Bolt and the cat’s miaow. Andrew Bolt joined 2GB’s Steve Price yesterday to “discuss the latest in news and politics”. The pair speculated how Bronwyn Bishop will go as speaker when Parliament sits for the first time under an Abbott government today. The show ran a grab of former speaker Anna Burke’s thoughts, when she was asked about the sometimes adversarial Bishop in the big chair. Burke said: “It’ll be interesting to see … I think she’ll have it easier, she won’t have to put up with herself.”

Bolt responded with a cat’s “miaow”, then realising how it sounded, followed with: “Am I allowed to say that? Sorry, I take that back. How sexist.”

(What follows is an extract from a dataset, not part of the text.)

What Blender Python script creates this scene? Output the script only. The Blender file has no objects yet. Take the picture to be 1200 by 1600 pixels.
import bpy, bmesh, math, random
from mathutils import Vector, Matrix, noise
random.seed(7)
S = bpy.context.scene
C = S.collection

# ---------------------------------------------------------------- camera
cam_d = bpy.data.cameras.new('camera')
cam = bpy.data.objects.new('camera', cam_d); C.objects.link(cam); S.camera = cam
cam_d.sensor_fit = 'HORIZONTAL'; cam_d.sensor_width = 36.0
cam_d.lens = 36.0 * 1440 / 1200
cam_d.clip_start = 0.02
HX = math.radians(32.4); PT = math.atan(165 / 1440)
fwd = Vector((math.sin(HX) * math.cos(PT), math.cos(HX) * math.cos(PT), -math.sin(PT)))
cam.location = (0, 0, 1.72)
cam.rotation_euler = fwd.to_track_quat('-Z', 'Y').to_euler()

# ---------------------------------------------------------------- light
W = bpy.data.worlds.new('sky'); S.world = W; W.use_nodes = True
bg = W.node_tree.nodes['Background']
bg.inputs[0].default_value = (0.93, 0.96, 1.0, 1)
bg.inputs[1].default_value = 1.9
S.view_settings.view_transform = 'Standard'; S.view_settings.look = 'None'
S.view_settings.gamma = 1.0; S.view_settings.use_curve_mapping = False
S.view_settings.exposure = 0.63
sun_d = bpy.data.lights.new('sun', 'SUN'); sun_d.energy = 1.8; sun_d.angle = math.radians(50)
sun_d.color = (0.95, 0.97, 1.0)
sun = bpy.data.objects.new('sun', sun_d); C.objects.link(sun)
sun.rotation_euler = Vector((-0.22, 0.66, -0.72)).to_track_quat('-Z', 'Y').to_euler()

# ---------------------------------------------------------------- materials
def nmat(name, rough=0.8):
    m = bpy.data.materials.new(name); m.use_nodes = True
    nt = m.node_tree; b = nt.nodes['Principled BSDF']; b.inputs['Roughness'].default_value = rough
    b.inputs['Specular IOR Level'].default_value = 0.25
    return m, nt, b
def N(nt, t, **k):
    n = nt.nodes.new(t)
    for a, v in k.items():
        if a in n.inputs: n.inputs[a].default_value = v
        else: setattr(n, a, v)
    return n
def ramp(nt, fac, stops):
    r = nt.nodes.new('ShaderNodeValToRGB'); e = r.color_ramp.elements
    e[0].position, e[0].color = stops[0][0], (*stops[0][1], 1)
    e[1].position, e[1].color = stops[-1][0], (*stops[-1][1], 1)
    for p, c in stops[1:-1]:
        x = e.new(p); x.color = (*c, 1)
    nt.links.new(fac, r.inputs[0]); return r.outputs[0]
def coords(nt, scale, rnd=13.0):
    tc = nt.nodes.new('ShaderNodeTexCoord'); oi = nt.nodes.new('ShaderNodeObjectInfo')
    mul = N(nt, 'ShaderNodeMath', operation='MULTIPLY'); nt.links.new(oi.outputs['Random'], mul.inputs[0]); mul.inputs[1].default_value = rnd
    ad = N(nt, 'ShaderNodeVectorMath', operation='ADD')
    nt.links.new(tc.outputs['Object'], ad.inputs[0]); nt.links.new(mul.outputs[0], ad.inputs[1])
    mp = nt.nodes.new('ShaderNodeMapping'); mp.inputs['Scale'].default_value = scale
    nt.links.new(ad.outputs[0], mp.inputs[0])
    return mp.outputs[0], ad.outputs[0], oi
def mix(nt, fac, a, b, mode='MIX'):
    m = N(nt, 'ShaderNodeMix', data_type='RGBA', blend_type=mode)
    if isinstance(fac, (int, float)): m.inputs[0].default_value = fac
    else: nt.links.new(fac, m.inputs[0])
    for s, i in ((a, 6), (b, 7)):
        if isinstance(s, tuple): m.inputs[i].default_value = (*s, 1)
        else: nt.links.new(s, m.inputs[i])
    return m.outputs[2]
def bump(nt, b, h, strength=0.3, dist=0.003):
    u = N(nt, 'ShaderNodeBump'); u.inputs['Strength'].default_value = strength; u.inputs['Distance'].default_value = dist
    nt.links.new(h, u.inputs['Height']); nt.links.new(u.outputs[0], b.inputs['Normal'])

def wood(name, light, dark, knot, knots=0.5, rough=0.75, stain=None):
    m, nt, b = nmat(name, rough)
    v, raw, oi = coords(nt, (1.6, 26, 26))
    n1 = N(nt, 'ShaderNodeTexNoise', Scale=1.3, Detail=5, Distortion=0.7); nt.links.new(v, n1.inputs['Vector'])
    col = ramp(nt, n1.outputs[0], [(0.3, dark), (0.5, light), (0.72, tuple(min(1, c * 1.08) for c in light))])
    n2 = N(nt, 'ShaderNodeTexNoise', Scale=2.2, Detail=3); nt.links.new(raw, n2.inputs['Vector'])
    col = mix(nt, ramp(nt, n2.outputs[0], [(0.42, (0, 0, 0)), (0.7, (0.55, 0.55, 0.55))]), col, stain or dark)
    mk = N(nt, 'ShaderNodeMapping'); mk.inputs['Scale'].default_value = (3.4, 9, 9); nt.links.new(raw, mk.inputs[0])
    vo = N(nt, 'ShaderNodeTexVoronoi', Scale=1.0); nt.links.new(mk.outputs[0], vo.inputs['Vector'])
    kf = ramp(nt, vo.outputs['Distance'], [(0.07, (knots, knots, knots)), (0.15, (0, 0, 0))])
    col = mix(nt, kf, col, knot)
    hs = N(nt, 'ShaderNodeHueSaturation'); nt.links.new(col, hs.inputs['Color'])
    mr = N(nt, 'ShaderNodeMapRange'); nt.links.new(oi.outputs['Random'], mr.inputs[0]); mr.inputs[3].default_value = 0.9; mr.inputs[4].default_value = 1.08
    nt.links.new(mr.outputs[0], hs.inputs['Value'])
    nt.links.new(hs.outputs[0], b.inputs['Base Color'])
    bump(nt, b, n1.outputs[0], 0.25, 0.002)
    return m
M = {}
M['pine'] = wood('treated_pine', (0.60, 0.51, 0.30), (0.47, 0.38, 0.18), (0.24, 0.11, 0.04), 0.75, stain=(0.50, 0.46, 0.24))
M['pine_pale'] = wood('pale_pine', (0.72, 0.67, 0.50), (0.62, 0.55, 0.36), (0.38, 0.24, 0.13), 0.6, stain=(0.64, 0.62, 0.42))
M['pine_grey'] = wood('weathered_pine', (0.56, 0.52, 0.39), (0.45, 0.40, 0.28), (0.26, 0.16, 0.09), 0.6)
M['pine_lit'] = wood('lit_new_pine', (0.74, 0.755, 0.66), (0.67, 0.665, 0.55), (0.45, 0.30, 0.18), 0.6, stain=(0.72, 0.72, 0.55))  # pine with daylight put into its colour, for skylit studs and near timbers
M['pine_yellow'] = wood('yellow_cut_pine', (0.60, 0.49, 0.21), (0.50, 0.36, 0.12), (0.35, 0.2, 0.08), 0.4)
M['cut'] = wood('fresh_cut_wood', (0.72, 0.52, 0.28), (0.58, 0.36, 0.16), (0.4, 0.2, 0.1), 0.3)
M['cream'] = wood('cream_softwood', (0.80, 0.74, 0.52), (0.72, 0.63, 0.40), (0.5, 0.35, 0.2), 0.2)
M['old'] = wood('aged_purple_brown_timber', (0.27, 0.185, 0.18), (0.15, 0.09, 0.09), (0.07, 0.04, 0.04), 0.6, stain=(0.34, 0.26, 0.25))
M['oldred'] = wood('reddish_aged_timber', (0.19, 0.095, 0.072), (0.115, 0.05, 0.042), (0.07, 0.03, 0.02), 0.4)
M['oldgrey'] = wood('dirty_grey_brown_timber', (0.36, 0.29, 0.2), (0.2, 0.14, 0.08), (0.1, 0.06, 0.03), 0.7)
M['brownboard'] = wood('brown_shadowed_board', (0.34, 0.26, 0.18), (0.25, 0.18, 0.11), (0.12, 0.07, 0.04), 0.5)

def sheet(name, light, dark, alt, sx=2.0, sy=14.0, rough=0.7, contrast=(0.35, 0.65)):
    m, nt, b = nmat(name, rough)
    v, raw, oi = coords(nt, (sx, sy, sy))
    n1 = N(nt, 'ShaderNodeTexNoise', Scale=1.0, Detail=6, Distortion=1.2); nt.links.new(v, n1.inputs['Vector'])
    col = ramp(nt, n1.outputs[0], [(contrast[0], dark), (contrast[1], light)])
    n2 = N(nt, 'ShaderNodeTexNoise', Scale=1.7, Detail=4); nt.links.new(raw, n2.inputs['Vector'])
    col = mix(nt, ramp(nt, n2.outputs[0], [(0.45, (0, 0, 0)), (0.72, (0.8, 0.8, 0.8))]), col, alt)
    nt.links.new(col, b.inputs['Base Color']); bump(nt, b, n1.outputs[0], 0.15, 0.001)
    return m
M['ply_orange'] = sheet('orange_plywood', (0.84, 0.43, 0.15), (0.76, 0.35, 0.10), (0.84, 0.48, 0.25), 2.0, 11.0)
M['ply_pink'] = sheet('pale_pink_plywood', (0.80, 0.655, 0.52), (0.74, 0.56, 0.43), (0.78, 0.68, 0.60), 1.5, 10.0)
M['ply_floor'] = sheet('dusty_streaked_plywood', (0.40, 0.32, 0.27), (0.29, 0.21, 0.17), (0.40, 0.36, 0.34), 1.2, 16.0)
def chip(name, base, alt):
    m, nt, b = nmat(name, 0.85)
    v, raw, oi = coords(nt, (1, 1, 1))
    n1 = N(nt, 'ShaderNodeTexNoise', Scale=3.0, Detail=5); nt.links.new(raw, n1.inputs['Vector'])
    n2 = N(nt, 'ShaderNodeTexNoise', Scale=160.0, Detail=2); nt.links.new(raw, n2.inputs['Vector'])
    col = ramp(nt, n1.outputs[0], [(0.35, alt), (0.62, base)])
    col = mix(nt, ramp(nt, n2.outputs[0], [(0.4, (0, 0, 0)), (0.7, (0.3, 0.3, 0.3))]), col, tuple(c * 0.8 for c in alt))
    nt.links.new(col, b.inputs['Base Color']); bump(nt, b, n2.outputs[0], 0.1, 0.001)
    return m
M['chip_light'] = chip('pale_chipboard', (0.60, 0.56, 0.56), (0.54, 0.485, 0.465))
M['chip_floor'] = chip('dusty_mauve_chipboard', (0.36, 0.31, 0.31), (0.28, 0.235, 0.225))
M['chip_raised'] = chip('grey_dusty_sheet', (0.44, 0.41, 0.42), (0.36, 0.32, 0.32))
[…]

60 Minutes apologises. American TV current affairs program 60 Minutes apologised at the end of its program on Sunday night for its incorrect story on the 2012 attack on the US government mission in Benghazi, Libya. Correspondent Lara Logan, who reported the October 27 story, said the CBS flagship news program had been misled by the main source, British security contractor Dylan Davies. Davies, who has written a book under the pseudonym “Sergeant Morgan Jones”, told 60 Minutes he had fought his way into the compound while the September 11, 2012, attack raged and later saw the body of ambassador Christopher Stevens, who was killed that night. Davies’ story was exposed as a lie when it was revealed that his account on 60 Minutes and in his book was different from what he told the FBI investigators.

60 Minutes had strongly defended the story after airing it on October 27. But when Davies’ lie was exposed, the program retracted the report late last week, and Logan went on CBS’s morning and evening news programs to apologise. Sunday’s 90-second on-air retraction was supposed to be a more comprehensive explanation. But that hasn’t satisfied some critics. — Glenn Dyer

Front page of the day. New York Magazine has printed the stories of 26 women who have had abortions, echoing a landmark article along the same lines in Ms Magazine in 1972, when abortion was still illegal in the US. The stories of pain, shame, stigma, support, family and love show that not a lot has changed in the intervening years.